Le scénario inquiétant de NABNI

Plus qu’une déception conjoncturelle, l’optimisme désormais coutumier du gouverneur de la Banque d’Algérie masque surtout des tendances inquiétantes. Depuis 2012, on est peut être déjà entré dans un processus de tassement de nos réserves de change qui pourrait, selon beaucoup d’experts, précéder leur réduction voire leur disparition complète dans un horizon à peine supérieur à une décennie. Dans un travail, en tous points remarquable, publié à la fin du mois de janvier, les experts du groupe NABNI explicitaient ce scénario. Les réserves de change de l’Algérie « commencerons à baisser à partir de 2016 et risquent de s’épuiser autours de 2024, ce qui à partir de cette date l’obligera à s’endetter pour financer ses déficits commerciaux ». Un scénario qui, en dépit de l’euphorie ambiante et de l’autosatisfaction affichée par la plupart de nos responsables économiques, est actuellement très probable en l’absence d’un hypothétique renouveau de notre potentiel pétrolier.

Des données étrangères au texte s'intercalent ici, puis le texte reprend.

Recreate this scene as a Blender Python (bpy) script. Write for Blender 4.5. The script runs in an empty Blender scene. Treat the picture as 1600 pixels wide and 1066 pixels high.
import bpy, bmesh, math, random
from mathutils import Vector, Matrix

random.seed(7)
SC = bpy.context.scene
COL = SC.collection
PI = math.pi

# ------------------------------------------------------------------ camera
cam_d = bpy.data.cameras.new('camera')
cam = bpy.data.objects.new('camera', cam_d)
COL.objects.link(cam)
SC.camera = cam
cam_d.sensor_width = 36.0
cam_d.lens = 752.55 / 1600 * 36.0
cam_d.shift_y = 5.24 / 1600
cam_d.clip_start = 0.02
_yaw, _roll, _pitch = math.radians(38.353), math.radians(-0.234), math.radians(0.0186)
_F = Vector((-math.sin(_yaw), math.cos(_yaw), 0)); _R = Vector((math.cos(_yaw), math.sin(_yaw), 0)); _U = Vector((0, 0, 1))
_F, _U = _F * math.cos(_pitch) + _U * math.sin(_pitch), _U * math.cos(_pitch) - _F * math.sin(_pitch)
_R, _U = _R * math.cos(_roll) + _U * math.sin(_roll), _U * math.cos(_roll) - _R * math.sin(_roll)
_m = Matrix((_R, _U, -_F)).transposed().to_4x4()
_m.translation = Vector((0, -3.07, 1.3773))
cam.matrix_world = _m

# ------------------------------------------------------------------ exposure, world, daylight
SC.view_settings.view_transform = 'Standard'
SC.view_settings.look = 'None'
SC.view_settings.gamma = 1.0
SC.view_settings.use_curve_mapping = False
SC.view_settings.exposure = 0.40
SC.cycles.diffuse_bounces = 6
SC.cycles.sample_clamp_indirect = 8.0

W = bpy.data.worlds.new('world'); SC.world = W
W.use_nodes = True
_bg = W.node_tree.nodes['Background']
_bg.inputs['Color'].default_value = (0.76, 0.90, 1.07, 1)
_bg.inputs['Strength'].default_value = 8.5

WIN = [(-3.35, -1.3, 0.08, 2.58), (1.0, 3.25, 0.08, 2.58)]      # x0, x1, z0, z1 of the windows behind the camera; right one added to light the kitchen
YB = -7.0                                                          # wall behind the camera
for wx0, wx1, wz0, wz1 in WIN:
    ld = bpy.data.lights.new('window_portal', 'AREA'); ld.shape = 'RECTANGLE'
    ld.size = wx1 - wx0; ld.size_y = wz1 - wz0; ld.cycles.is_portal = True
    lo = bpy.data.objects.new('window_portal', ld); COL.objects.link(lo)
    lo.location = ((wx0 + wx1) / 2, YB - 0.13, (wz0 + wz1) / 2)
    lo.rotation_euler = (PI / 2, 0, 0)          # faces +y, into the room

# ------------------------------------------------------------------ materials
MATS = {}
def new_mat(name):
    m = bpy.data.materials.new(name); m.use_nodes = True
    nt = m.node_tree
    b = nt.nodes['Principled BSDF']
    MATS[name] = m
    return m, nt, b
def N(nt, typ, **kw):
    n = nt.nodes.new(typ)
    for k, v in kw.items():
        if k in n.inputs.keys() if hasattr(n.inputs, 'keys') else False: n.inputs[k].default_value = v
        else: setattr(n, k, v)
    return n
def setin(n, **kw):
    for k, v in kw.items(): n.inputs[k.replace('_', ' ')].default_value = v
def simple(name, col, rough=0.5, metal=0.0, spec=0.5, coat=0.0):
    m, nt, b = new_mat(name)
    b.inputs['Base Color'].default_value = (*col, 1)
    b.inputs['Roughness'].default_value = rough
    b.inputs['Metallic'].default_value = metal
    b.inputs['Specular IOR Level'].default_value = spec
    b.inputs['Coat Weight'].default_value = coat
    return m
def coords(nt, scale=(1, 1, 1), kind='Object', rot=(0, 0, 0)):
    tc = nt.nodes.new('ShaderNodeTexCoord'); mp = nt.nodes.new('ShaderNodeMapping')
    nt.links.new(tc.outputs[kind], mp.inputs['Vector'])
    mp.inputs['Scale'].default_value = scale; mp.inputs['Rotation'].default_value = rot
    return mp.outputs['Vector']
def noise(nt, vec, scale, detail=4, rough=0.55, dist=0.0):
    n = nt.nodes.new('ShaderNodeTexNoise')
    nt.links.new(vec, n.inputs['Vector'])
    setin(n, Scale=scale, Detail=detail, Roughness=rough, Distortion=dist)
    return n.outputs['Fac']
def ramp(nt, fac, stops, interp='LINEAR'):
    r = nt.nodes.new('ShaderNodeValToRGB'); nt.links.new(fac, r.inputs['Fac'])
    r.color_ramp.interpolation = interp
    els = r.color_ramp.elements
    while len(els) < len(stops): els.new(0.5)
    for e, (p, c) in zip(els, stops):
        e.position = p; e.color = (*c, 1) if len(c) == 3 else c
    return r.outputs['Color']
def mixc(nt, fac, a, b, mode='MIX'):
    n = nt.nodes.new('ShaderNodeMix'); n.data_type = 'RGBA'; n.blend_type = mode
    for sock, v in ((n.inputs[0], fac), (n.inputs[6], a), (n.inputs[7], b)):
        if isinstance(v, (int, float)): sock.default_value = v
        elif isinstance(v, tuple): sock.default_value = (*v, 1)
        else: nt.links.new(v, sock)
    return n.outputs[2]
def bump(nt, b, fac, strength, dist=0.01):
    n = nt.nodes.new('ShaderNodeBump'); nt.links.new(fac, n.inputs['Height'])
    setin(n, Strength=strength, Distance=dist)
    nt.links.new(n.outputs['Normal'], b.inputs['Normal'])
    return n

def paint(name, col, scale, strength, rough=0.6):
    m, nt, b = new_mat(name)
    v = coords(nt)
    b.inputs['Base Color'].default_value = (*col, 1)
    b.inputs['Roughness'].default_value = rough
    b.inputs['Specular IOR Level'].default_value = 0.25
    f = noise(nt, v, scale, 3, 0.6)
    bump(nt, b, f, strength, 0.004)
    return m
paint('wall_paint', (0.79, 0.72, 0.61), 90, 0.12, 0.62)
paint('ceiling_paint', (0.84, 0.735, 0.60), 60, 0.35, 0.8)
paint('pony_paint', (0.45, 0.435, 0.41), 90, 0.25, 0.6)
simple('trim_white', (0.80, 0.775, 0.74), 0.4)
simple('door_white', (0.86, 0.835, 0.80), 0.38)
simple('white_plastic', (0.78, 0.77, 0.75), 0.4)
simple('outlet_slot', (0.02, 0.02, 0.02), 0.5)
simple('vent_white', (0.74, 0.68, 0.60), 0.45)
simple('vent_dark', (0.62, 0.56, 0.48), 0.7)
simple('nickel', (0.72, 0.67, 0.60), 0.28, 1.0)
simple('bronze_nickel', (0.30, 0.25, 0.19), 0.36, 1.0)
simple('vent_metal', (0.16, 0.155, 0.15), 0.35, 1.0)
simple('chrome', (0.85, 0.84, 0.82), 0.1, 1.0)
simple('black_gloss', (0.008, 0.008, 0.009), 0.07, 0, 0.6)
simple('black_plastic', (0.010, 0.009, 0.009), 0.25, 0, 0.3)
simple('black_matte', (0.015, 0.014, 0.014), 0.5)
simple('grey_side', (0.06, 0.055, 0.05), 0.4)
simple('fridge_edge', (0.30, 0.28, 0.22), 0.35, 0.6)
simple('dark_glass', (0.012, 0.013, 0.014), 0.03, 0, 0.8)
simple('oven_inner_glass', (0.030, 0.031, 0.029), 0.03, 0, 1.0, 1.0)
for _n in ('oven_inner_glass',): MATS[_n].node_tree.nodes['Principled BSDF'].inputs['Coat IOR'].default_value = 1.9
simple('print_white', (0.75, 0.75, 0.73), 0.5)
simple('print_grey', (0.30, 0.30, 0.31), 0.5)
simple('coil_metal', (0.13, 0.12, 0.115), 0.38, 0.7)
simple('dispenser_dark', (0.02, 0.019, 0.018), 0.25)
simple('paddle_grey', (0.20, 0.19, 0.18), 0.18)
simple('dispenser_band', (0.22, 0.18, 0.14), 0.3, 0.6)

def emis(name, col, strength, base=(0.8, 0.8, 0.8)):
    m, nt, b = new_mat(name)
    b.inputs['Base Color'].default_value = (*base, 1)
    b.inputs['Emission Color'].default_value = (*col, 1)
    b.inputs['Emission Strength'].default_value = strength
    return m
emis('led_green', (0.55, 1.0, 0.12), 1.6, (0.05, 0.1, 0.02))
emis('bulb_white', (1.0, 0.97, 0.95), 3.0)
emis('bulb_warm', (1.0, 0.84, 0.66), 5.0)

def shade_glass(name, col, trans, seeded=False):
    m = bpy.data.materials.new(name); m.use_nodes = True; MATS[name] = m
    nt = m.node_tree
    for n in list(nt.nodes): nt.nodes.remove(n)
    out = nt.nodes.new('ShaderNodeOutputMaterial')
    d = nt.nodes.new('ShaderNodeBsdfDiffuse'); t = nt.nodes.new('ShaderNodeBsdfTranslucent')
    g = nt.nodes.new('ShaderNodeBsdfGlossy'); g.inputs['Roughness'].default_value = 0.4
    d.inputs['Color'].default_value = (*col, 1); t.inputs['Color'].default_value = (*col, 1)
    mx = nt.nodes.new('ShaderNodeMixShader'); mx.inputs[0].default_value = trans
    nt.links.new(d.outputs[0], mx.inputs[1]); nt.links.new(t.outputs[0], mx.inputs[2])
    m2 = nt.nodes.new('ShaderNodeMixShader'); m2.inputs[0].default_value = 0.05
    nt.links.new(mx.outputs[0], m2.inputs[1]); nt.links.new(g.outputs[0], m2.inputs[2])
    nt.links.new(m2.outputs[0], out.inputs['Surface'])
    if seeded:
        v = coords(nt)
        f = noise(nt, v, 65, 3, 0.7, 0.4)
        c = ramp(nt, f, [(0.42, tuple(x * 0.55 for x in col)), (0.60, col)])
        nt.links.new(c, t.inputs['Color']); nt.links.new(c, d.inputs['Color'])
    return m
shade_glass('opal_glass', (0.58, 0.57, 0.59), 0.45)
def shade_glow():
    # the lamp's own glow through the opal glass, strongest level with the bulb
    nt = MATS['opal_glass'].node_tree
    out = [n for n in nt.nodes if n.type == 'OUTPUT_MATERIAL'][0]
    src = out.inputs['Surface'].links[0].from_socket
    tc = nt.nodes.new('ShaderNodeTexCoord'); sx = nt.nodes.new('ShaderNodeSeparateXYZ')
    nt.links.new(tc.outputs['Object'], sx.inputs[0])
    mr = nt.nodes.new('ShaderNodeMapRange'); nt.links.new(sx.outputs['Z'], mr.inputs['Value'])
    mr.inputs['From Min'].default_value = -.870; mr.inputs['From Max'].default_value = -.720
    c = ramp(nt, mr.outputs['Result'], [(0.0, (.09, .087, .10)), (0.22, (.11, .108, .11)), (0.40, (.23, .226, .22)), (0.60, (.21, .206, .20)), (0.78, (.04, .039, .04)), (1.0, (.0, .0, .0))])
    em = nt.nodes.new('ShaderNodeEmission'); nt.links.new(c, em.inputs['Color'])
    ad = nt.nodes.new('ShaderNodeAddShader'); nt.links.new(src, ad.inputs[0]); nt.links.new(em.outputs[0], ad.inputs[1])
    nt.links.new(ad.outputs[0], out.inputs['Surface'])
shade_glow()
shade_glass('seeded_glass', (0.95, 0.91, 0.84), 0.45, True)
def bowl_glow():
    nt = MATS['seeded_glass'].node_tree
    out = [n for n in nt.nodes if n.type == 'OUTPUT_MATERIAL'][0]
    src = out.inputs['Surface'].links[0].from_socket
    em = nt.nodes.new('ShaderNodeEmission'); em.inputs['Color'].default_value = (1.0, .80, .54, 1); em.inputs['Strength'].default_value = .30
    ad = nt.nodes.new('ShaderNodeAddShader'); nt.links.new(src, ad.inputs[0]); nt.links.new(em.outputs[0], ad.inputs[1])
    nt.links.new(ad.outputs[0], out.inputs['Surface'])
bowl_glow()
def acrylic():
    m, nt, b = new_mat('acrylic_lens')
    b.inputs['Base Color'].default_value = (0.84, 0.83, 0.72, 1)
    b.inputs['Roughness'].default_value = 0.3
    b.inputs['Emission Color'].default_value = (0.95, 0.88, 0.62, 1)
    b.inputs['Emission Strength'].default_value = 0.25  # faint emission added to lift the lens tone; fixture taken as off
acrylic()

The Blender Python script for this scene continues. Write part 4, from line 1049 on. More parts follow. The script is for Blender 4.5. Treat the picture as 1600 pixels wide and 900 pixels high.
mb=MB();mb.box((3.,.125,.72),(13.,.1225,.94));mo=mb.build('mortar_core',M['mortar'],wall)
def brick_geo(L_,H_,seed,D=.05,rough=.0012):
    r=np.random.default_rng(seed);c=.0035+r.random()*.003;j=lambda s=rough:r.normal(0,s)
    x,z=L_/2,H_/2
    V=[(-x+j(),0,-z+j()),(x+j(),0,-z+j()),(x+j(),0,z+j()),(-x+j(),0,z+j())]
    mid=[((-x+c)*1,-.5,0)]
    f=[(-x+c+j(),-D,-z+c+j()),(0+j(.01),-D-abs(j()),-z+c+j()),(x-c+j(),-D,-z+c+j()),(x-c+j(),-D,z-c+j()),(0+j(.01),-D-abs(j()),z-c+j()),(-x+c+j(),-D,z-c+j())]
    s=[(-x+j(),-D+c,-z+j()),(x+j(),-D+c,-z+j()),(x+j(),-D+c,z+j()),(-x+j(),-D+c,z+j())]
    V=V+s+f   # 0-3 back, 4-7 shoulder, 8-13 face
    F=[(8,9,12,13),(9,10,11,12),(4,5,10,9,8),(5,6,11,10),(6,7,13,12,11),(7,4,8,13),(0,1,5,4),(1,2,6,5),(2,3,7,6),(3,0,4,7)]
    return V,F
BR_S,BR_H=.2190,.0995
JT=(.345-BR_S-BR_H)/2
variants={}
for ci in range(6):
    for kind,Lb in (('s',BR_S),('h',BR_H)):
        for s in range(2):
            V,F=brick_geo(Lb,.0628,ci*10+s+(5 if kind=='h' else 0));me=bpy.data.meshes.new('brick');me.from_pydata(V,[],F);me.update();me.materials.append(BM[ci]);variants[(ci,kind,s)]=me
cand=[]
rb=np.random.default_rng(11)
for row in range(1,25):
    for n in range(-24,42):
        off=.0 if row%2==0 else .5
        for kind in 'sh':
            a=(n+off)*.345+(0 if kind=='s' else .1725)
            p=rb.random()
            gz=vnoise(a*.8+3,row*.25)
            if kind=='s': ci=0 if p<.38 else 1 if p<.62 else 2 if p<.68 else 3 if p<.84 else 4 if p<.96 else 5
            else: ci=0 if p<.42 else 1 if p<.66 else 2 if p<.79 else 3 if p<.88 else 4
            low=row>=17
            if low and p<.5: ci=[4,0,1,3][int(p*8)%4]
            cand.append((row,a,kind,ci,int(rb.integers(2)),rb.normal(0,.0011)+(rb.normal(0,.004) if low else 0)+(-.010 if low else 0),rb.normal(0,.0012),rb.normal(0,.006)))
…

Le Fonds souverain, de nouveau !

Comment tenter de sauver les réserves de change algériennes de cet épuisement annoncé ? La période la plus récente a été surtout marquée dans ce domaine par des pressions croissantes en faveur de la diversification des réserves et leur utilisation plus active au service du développement économique du pays .M. Hadj Nacer fustige de longue date la gestion des réserves de change par les autorités algériennes qu’il qualifie de « gestion de court terme » animée par le seul souci de « disposer de liquidités permettant de couvrir trois années d’importation ».Il plaidait de nouveau, la semaine dernière en faveur de l’option évoquée périodiquement d’un investissement des réserves dans des actifs privés à travers la création d’un Fonds souverain . « On aurait pu prendre, des participations dans Peugeot. On a raté Volvo, mais on aurait pu acquérir Saab pour la somme de deux milliards de dollars. » affirme l’ancien gouverneur de la BA. Les prises de position récentes des autorités algériennes sur ce chapitre n’ont manifestement pas suffit pour clore le débat. Jusqu’au très prudent Mustapha Mékidèche, vice-président du Conseil national économique et social (CNES) qui résume une vision très largement partagée en considérant la création éventuelle d’un tel fonds comme « un moyen pour l’économie algérienne de se moderniser et de s’internationaliser à travers l’acquisition d’actifs industriels et technologiques à l’étranger » .Des propositions qui n’ont pas retenus jusqu’ici l’attention des pouvoirs publics et ne semblent pas être à la mesure des problèmes que l’Algérie va devoir affronter au cours des années à venir. L’approche la plus complète et les propositions les plus audacieuses sont encore à mettre à l’actif du groupe NABNI. Le groupe a souhaité que soient consacrées « 10 à 20 % des réserves de change actuelles du pays à la création d’un Fonds souverain international ». Il vient surtout de formuler, dans un travail d’une qualité saluée, des propositions pour un changement de cap complet de la politique économique de l’Algérie et il en a détaillé les étapes et les principaux aspects. L’objectif étant de rompre avec la dépendance à l’égard des hydrocarbures et éviter l’ « iceberg » d’un nouvel ajustement structurel qui se profile dangereusement avant la fin de la prochaine décennie.